Problem to work on:
Give back, exactly as written, the lines from the beginning of the listing through the one that contains "COL = S.collection".

Collected data:
* Begin *
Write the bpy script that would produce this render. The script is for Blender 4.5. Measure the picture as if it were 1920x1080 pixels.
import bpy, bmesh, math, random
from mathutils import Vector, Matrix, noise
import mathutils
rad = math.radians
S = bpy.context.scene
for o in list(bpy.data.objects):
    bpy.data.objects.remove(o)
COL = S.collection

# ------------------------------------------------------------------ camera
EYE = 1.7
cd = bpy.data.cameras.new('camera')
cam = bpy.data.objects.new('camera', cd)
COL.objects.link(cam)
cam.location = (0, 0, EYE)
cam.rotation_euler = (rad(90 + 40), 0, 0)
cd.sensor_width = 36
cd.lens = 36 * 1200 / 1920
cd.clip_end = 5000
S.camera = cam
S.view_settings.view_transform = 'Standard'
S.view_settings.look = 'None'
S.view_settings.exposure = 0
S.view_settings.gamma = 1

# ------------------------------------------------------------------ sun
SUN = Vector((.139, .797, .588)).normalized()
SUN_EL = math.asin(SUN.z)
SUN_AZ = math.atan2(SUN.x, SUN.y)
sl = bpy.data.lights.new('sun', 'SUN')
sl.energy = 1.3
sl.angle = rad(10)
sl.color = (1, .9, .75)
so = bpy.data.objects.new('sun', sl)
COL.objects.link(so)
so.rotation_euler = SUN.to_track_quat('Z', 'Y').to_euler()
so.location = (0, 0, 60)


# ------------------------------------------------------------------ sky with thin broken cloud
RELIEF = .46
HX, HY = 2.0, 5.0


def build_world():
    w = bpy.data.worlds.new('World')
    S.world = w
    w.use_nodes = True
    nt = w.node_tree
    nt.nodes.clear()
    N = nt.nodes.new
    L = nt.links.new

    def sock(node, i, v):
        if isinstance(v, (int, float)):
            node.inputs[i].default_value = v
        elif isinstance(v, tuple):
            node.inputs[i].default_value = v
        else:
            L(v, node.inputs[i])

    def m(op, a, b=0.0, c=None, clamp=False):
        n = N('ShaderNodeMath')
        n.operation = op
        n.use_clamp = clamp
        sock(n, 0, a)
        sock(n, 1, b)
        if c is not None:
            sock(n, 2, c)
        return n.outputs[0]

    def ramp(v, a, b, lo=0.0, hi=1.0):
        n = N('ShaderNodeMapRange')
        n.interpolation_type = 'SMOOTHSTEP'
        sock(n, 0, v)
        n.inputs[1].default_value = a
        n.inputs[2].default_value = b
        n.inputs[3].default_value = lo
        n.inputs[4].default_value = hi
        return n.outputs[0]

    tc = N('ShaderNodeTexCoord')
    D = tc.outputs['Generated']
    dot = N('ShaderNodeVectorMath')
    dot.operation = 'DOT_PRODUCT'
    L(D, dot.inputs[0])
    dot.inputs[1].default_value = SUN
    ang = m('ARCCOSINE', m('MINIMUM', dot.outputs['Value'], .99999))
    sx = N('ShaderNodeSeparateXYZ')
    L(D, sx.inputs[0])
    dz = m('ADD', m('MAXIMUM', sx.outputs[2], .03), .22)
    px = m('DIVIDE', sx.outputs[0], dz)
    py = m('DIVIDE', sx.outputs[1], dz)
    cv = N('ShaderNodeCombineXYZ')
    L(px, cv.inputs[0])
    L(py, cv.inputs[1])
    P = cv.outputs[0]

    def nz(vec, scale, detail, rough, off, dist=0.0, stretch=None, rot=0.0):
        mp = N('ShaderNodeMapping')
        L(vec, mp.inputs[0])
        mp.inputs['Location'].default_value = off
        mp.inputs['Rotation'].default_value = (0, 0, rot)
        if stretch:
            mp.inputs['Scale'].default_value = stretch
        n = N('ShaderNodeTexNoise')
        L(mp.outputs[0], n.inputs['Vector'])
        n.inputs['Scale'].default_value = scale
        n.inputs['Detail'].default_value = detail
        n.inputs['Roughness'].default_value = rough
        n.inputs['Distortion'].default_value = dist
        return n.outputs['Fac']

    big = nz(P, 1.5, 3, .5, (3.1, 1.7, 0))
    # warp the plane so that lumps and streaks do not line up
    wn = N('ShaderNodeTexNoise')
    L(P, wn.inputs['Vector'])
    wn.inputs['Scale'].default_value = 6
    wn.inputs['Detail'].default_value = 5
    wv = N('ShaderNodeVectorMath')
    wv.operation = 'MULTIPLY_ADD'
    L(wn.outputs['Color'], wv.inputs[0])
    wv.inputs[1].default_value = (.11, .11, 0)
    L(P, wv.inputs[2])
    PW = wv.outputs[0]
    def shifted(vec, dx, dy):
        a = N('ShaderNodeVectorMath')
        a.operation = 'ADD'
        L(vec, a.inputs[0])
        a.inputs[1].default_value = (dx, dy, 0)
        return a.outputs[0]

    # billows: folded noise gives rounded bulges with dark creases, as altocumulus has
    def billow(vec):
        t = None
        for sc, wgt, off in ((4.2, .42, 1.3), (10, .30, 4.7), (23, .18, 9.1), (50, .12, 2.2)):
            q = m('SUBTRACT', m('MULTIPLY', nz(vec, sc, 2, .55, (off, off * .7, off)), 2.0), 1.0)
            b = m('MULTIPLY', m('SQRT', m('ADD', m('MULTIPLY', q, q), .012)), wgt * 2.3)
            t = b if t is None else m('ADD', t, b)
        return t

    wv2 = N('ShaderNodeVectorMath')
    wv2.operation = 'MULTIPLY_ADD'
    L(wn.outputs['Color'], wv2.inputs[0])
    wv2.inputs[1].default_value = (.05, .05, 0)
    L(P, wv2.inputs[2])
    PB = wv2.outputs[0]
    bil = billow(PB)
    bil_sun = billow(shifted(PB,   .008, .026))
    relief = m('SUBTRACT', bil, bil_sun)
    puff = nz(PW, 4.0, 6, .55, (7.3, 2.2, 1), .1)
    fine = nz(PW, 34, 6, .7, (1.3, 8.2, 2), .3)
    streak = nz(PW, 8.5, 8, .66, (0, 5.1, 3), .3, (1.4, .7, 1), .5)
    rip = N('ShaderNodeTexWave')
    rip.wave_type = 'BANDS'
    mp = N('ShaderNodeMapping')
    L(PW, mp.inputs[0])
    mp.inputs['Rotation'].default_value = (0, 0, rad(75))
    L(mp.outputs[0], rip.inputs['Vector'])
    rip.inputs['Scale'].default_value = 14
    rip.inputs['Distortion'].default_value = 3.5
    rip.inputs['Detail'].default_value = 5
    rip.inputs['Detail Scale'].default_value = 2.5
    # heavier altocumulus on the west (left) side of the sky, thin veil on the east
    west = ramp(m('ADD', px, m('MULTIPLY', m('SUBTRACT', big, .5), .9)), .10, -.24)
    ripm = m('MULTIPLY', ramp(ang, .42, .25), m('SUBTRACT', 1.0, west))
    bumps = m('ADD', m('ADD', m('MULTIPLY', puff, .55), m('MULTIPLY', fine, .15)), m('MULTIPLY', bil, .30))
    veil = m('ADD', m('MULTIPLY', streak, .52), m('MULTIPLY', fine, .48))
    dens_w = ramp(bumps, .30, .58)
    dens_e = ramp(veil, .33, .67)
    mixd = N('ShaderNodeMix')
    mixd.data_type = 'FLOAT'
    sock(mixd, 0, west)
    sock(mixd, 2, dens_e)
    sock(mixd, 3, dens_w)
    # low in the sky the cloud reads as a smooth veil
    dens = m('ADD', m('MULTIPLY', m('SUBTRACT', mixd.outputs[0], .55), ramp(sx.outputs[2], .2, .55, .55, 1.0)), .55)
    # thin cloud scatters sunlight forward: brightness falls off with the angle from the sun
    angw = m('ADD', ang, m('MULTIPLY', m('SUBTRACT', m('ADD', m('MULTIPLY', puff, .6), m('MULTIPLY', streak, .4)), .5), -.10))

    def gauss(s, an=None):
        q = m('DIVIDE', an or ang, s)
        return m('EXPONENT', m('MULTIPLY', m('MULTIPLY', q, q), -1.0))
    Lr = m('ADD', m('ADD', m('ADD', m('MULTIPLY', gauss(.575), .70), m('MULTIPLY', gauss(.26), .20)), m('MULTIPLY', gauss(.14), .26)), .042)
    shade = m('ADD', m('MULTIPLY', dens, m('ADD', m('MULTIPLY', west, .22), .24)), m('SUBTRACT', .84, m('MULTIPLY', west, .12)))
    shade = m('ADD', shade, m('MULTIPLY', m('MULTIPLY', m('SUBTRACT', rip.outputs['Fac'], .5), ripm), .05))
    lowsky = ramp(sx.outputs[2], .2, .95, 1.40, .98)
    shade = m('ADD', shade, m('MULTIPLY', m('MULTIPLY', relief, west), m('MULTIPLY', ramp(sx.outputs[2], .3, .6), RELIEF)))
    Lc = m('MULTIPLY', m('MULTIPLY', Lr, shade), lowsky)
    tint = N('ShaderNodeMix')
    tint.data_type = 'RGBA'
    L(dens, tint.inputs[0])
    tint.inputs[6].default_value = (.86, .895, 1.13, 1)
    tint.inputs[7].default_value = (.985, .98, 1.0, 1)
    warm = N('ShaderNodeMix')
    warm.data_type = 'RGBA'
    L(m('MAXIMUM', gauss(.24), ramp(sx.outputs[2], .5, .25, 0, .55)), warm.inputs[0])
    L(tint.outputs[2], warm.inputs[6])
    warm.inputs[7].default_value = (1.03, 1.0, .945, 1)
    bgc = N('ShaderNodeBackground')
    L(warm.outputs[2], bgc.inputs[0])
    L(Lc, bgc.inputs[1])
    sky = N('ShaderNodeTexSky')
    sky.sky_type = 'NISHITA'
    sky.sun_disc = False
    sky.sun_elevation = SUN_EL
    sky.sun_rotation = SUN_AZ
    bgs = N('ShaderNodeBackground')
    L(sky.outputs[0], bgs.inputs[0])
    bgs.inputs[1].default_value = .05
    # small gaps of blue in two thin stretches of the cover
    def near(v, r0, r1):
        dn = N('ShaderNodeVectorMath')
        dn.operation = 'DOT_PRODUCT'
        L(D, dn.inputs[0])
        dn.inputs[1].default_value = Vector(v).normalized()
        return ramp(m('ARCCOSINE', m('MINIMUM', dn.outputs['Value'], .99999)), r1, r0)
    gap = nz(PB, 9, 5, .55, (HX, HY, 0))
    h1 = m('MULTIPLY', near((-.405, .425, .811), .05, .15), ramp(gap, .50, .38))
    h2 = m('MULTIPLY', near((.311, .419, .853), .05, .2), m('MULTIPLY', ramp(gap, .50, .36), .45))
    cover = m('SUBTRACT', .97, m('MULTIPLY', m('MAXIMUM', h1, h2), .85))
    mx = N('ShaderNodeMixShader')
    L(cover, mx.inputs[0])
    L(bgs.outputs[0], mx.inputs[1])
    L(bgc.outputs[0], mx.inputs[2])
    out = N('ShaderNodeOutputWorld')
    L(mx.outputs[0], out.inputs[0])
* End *
Response:
Write the bpy script that would produce this render. The script is for Blender 4.5. Measure the picture as if it were 1920x1080 pixels.
import bpy, bmesh, math, random
from mathutils import Vector, Matrix, noise
import mathutils
rad = math.radians
S = bpy.context.scene
for o in list(bpy.data.objects):
    bpy.data.objects.remove(o)
COL = S.collection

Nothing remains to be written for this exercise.